* [Task objective]
Without the pictures, return exactly the lines from the one with "Model this scene" through the one with "return Vector((dx*t, dy*t, HC+dz*t))". Both end lines belong in the copy.

-- start of Supplied data --

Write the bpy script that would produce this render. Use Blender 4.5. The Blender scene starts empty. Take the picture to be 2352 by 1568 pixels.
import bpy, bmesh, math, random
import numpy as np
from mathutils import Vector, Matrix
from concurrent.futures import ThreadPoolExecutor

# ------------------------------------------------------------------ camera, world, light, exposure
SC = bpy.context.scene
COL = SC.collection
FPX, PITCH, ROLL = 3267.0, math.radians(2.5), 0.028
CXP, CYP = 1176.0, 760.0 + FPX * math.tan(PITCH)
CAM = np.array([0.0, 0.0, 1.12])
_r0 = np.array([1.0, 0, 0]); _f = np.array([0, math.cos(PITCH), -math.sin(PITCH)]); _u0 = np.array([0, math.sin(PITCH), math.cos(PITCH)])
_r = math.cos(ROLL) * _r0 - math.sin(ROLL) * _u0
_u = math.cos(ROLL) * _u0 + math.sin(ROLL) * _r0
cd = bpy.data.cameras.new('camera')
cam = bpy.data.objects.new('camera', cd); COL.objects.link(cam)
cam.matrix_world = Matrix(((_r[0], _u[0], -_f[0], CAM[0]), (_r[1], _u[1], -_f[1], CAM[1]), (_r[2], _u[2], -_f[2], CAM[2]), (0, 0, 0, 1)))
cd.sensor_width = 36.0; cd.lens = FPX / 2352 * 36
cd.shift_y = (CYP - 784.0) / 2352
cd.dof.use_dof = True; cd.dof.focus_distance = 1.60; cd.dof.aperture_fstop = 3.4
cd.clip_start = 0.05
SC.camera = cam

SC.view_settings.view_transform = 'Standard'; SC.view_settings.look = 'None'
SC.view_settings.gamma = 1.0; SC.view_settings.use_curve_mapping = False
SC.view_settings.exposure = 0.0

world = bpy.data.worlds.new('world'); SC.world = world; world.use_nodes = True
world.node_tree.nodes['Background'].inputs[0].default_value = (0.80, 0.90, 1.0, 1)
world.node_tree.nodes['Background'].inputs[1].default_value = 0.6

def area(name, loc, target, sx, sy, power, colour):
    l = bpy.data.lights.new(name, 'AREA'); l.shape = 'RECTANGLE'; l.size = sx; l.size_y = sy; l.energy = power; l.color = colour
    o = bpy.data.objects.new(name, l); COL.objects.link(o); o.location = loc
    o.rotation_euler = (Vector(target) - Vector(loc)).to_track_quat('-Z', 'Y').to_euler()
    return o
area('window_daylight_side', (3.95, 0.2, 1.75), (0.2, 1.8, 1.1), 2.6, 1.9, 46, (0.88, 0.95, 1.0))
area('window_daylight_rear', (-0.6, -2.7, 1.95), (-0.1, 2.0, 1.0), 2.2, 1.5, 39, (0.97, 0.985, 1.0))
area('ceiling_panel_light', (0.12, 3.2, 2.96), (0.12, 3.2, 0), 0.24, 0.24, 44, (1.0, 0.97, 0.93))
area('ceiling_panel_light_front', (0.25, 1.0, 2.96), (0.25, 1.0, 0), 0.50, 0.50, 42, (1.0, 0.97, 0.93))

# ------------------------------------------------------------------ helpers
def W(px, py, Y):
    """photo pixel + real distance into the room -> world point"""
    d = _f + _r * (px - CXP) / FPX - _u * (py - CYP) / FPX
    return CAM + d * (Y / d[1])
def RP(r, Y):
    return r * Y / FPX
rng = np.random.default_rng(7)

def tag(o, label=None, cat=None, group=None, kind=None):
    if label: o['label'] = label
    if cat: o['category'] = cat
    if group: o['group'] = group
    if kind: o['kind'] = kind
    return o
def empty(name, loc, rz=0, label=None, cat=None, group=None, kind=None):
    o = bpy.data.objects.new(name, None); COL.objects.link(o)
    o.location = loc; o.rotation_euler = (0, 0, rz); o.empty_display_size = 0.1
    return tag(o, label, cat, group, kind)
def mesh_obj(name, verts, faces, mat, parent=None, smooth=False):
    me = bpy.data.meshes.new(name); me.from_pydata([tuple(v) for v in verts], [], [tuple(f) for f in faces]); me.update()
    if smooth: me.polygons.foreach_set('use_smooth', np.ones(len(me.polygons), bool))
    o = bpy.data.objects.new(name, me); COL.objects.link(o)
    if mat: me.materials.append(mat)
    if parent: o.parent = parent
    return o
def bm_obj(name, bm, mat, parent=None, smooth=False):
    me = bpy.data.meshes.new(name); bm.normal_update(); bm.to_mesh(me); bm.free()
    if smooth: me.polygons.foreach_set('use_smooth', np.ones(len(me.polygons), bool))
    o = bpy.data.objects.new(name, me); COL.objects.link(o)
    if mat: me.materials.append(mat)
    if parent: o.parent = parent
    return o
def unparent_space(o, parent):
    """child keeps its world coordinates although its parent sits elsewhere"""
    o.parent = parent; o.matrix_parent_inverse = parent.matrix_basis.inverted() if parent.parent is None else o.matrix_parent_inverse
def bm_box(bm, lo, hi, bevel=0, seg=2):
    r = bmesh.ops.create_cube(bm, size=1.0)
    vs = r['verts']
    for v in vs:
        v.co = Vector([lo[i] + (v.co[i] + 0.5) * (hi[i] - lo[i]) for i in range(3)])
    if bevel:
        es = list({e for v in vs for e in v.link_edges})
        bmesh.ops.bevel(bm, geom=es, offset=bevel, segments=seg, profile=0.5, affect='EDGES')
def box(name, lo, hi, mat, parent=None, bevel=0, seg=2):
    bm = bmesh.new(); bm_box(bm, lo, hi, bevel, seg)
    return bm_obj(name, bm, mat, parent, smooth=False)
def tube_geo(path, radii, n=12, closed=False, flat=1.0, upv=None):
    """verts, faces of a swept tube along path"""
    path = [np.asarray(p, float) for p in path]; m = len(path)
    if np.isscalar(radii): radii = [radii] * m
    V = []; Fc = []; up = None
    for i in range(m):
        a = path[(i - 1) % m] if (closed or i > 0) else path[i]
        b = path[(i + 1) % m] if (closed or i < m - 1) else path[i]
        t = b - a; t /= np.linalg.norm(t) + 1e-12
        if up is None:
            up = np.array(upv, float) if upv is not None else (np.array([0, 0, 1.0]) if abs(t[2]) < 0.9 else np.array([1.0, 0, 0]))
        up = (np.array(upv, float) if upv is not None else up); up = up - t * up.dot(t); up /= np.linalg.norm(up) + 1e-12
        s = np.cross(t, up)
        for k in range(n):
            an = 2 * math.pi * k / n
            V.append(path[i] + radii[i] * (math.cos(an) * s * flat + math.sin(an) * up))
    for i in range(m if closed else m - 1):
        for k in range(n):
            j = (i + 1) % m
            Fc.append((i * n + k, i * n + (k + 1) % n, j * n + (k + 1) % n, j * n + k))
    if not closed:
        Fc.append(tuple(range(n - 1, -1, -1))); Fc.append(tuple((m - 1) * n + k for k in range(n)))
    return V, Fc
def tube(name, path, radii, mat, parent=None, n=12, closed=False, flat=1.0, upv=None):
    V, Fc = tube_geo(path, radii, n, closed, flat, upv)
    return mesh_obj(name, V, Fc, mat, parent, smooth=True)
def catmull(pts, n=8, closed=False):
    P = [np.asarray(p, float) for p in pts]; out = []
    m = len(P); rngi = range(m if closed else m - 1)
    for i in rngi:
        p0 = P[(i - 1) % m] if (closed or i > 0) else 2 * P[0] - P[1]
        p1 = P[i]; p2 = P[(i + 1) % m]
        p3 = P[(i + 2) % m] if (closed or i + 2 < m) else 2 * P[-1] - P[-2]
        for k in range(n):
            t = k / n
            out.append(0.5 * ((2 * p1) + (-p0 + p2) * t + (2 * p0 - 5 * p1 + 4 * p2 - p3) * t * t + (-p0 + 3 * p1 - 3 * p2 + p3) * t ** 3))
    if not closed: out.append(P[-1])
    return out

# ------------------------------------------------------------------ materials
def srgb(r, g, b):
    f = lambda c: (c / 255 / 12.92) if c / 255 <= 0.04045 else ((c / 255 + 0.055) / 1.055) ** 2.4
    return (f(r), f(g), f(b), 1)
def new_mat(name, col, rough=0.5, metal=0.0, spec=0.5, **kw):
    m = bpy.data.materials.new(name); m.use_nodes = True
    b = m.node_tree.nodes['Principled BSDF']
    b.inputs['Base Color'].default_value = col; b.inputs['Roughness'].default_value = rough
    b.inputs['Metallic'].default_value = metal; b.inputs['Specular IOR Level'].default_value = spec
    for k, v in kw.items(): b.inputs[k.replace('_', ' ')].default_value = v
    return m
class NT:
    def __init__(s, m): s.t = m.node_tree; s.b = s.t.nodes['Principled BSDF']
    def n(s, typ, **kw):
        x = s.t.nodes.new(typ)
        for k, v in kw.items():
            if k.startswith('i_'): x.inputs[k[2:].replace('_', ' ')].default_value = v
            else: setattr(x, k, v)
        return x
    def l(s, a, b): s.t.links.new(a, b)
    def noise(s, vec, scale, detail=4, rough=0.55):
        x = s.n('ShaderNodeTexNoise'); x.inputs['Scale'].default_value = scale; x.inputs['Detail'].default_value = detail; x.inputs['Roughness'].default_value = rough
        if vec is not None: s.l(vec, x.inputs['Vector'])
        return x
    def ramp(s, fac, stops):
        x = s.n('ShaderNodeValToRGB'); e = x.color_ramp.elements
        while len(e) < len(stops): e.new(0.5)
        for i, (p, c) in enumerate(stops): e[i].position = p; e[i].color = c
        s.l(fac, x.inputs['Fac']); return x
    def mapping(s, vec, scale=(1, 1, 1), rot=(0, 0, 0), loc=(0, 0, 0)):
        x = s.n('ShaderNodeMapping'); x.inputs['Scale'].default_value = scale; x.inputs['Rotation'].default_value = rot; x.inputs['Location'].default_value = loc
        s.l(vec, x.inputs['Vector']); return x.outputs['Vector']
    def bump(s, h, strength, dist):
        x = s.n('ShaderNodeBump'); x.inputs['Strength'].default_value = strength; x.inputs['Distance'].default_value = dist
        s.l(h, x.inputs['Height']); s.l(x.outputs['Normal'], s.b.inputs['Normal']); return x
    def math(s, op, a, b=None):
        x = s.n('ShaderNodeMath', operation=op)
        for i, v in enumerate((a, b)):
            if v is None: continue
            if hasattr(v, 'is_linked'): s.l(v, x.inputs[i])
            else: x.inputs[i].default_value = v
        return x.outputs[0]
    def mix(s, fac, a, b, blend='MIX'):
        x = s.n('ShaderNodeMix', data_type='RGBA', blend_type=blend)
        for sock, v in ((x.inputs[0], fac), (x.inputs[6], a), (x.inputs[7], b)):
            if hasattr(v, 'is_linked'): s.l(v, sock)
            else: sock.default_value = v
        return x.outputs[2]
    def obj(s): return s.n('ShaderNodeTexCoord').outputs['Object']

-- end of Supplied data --
-- start of Supplied data --

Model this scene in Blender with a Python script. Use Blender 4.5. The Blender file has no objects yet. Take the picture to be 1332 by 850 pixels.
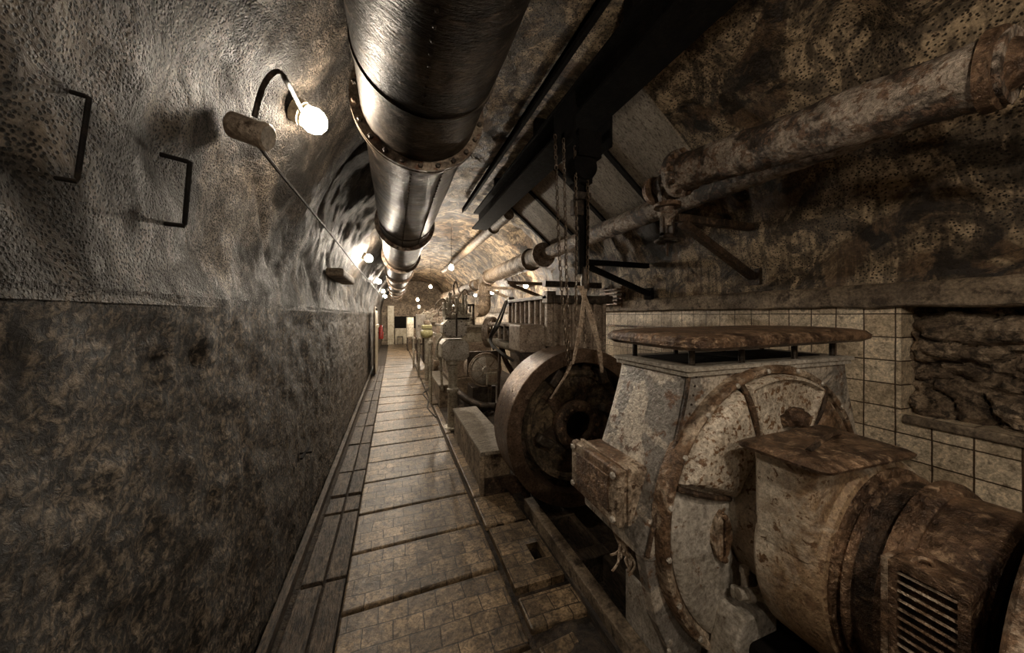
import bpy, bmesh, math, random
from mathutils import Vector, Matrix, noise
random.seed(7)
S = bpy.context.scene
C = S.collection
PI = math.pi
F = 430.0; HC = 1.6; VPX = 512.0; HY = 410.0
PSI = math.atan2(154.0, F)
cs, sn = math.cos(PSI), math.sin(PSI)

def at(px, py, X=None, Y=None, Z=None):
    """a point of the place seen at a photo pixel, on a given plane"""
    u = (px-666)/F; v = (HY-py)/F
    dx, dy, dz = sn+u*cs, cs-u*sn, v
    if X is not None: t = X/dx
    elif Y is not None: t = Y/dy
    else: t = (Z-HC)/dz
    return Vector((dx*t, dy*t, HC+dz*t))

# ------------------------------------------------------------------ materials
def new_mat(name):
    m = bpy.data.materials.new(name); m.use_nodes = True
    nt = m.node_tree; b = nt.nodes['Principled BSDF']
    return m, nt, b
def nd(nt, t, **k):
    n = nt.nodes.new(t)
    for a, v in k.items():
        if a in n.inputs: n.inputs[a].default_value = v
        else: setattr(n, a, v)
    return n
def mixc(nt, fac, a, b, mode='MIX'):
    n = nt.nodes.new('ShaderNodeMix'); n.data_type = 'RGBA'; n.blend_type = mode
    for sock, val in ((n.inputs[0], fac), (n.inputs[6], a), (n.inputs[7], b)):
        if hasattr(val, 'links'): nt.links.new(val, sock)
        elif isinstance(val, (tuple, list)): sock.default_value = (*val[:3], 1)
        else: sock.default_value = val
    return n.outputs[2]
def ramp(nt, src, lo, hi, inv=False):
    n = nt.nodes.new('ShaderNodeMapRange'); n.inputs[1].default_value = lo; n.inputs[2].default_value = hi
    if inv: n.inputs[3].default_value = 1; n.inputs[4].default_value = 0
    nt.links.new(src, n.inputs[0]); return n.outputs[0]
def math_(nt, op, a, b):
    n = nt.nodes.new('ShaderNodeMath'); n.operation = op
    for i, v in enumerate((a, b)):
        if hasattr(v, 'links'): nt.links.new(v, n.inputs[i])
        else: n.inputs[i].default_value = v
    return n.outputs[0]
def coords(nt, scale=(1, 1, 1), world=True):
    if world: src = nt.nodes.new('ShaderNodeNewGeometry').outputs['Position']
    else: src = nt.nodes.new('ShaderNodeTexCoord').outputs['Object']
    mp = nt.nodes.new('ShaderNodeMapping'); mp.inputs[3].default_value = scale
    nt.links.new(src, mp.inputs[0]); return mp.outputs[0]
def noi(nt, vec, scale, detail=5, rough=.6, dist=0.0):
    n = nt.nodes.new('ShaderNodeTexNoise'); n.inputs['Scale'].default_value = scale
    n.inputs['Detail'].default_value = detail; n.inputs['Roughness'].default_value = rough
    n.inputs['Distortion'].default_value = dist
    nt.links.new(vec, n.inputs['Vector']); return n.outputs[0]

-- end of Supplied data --

* [Written answer]
Model this scene in Blender with a Python script. Use Blender 4.5. The Blender file has no objects yet. Take the picture to be 1332 by 850 pixels.
import bpy, bmesh, math, random
from mathutils import Vector, Matrix, noise
random.seed(7)
S = bpy.context.scene
C = S.collection
PI = math.pi
F = 430.0; HC = 1.6; VPX = 512.0; HY = 410.0
PSI = math.atan2(154.0, F)
cs, sn = math.cos(PSI), math.sin(PSI)

def at(px, py, X=None, Y=None, Z=None):
    """a point of the place seen at a photo pixel, on a given plane"""
    u = (px-666)/F; v = (HY-py)/F
    dx, dy, dz = sn+u*cs, cs-u*sn, v
    if X is not None: t = X/dx
    elif Y is not None: t = Y/dy
    else: t = (Z-HC)/dz
    return Vector((dx*t, dy*t, HC+dz*t))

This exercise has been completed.